◆ Dataset content ◆
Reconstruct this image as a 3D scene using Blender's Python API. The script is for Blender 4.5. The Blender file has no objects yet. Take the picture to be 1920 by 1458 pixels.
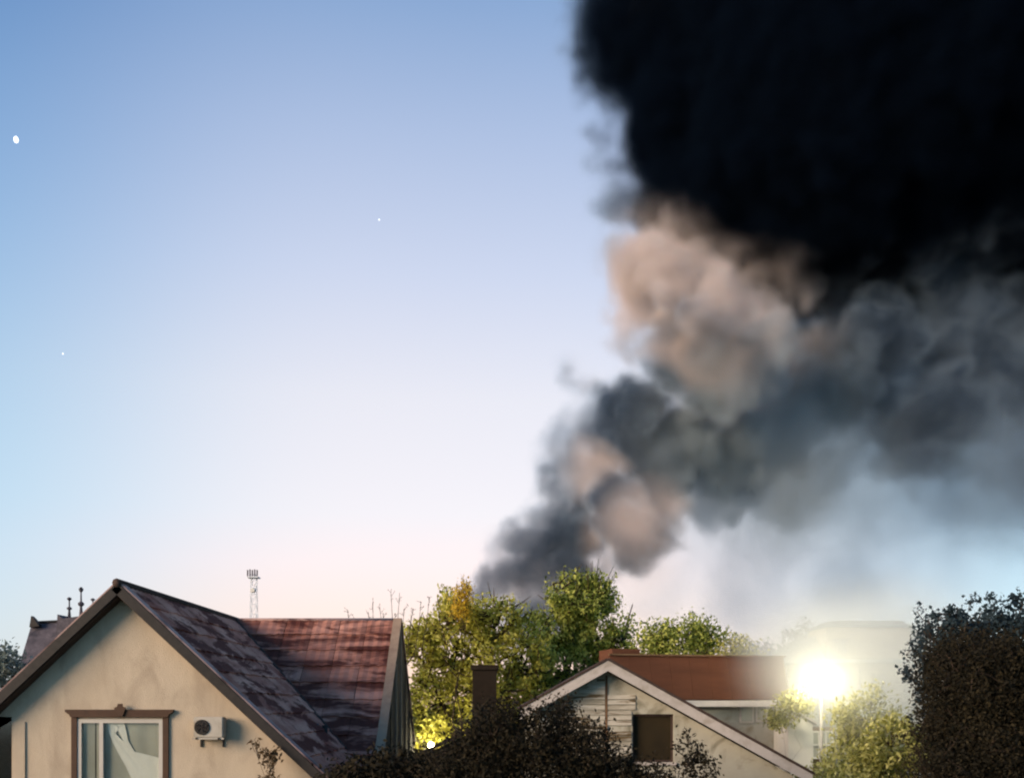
import bpy, bmesh, math, random
import numpy as np
from mathutils import Vector, Matrix, noise as mnoise

random.seed(7)
scene = bpy.context.scene
C = scene.collection
R = math.radians

# ------------------------------------------------------------------ camera
F = 1867.0            # focal length in photograph pixels
EYE = 5.5             # a first-floor window
HY = 1324.0           # picture row of the horizon
def at(px, py, Y):
    """a point of the place that lies Y metres in front of the camera"""
    return Vector(((px - 960.0) / F * Y, Y, EYE - (py - HY) / F * Y))
cd = bpy.data.cameras.new('camera'); cam = bpy.data.objects.new('camera', cd); C.objects.link(cam)
cam.location = (0, 0, EYE); cam.rotation_euler = (R(90), 0, 0)
cd.sensor_width = 36; cd.lens = F / 1920 * 36; cd.shift_y = (HY - 729) / 1920
cd.clip_start = 0.1; cd.clip_end = 5000
scene.camera = cam

# ------------------------------------------------------------------ light
def lin(r, g, b):
    f = lambda c: (c / 12.92 if c <= 0.04045 else ((c + 0.055) / 1.055) ** 2.4)
    return (f(r / 255), f(g / 255), f(b / 255), 1)
SUN_EL, SUN_AZ = R(15), R(-122)          # low sun from the left, a little behind the camera (azimuth from +Y, clockwise)
world = bpy.data.worlds.new('World'); scene.world = world; world.use_nodes = True
nt = world.node_tree; nt.nodes.clear(); N = nt.nodes; L = nt.links
def wn(t, **k):
    n = N.new(t)
    for a, v in k.items(): setattr(n, a, v)
    return n
def wmath(op, a, b=None, clamp=False):
    n = wn('ShaderNodeMath', operation=op); n.use_clamp = clamp
    for i, v in enumerate((a, b)):
        if v is None: continue
        if isinstance(v, (int, float)): n.inputs[i].default_value = v
        else: L.new(v, n.inputs[i])
    return n.outputs[0]
tc = wn('ShaderNodeTexCoord'); sx = wn('ShaderNodeSeparateXYZ'); L.new(tc.outputs['Generated'], sx.inputs[0])
el = wmath('DIVIDE', wmath('ARCSINE', sx.outputs[2]), R(90), True)           # 0 horizon .. 1 zenith
az = wmath('ARCTAN2', sx.outputs[0], sx.outputs[1])                             # 0 straight ahead
def ramp(fac, stops):
    n = wn('ShaderNodeValToRGB'); L.new(fac, n.inputs[0]); cr = n.color_ramp
    while len(cr.elements) > 1: cr.elements.remove(cr.elements[-1])
    cr.elements[0].position = stops[0][0]; cr.elements[0].color = stops[0][1]
    for p, c in stops[1:]:
        e = cr.elements.new(p); e.color = c
    return n.outputs[0]
far = ramp(el, [(0.0, lin(172, 214, 234)), (0.07, lin(156, 207, 232)), (0.15, lin(134, 192, 225)), (0.23, lin(106, 168, 213)), (0.30, lin(76, 143, 198)),
                (0.37, lin(42, 114, 177)), (0.45, lin(46, 108, 170)), (0.7, lin(60, 104, 156)), (1.0, lin(66, 104, 150))])
near = ramp(el, [(0.0, lin(255, 212, 192)), (0.045, lin(255, 224, 212)), (0.09, lin(252, 232, 231)), (0.12, lin(242, 234, 237)), (0.19, lin(231, 228, 235)), (0.26, lin(203, 210, 231)),
                 (0.33, lin(172, 188, 219)), (0.39, lin(136, 164, 205)), (0.48, lin(84, 130, 190)), (0.7, lin(66, 108, 158)), (1.0, lin(66, 104, 150))])
da = wmath('DIVIDE', wmath('ADD', az, R(2.5)), R(21.5))
wgt = wmath('DIVIDE', 1.0, wmath('ADD', wmath('POWER', wmath('ABSOLUTE', da), 3.6), 1.0))
mx = wn('ShaderNodeMix', data_type='RGBA'); L.new(wgt, mx.inputs[0]); L.new(far, mx.inputs[6]); L.new(near, mx.inputs[7])
sky = wn('ShaderNodeTexSky', sky_type='NISHITA'); sky.sun_disc = False; sky.sun_elevation = SUN_EL; sky.sun_rotation = SUN_AZ % (2 * math.pi)
bg1 = wn('ShaderNodeBackground'); L.new(mx.outputs[2], bg1.inputs[0]); bg1.inputs[1].default_value = 0.83
bg2 = wn('ShaderNodeBackground'); L.new(sky.outputs[0], bg2.inputs[0]); bg2.inputs[1].default_value = 0.03
ad = wn('ShaderNodeAddShader'); L.new(bg1.outputs[0], ad.inputs[0]); L.new(bg2.outputs[0], ad.inputs[1])
wo = wn('ShaderNodeOutputWorld'); L.new(ad.outputs[0], wo.inputs[0])

sd = bpy.data.lights.new('sun', 'SUN'); sun = bpy.data.objects.new('sun', sd); C.objects.link(sun)
sd.energy = 4.9; sd.color = (1.0, 0.76, 0.56); sd.angle = R(32)
sdir = Vector((math.sin(SUN_AZ) * math.cos(SUN_EL), math.cos(SUN_AZ) * math.cos(SUN_EL), math.sin(SUN_EL)))
sun.rotation_euler = sdir.to_track_quat('Z', 'Y').to_euler(); sun.location = (-40, -20, 60)

scene.view_settings.view_transform = 'Standard'; scene.view_settings.look = 'None'
scene.view_settings.exposure = 0.22; scene.view_settings.gamma = 1; scene.view_settings.use_curve_mapping = False
cy = scene.cycles
cy.use_denoising = True; cy.max_bounces = 6; cy.diffuse_bounces = 3; cy.glossy_bounces = 2; cy.transmission_bounces = 4
cy.transparent_max_bounces = 12; cy.volume_bounces = 2; cy.use_adaptive_sampling = True; cy.adaptive_threshold = 0.035; cy.volume_step_rate = 1.0; cy.volume_max_steps = 512
cy.filter_width = 2.2; cy.sample_clamp_indirect = 4; cy.caustics_reflective = False; cy.caustics_refractive = False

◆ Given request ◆
Without the pictures, please reproduce each line of the listing above exactly, from the first one through the line bearing "R = math.radians".

◆ Worked answer ◆
Reconstruct this image as a 3D scene using Blender's Python API. The script is for Blender 4.5. The Blender file has no objects yet. Take the picture to be 1920 by 1458 pixels.
import bpy, bmesh, math, random
import numpy as np
from mathutils import Vector, Matrix, noise as mnoise

random.seed(7)
scene = bpy.context.scene
C = scene.collection
R = math.radians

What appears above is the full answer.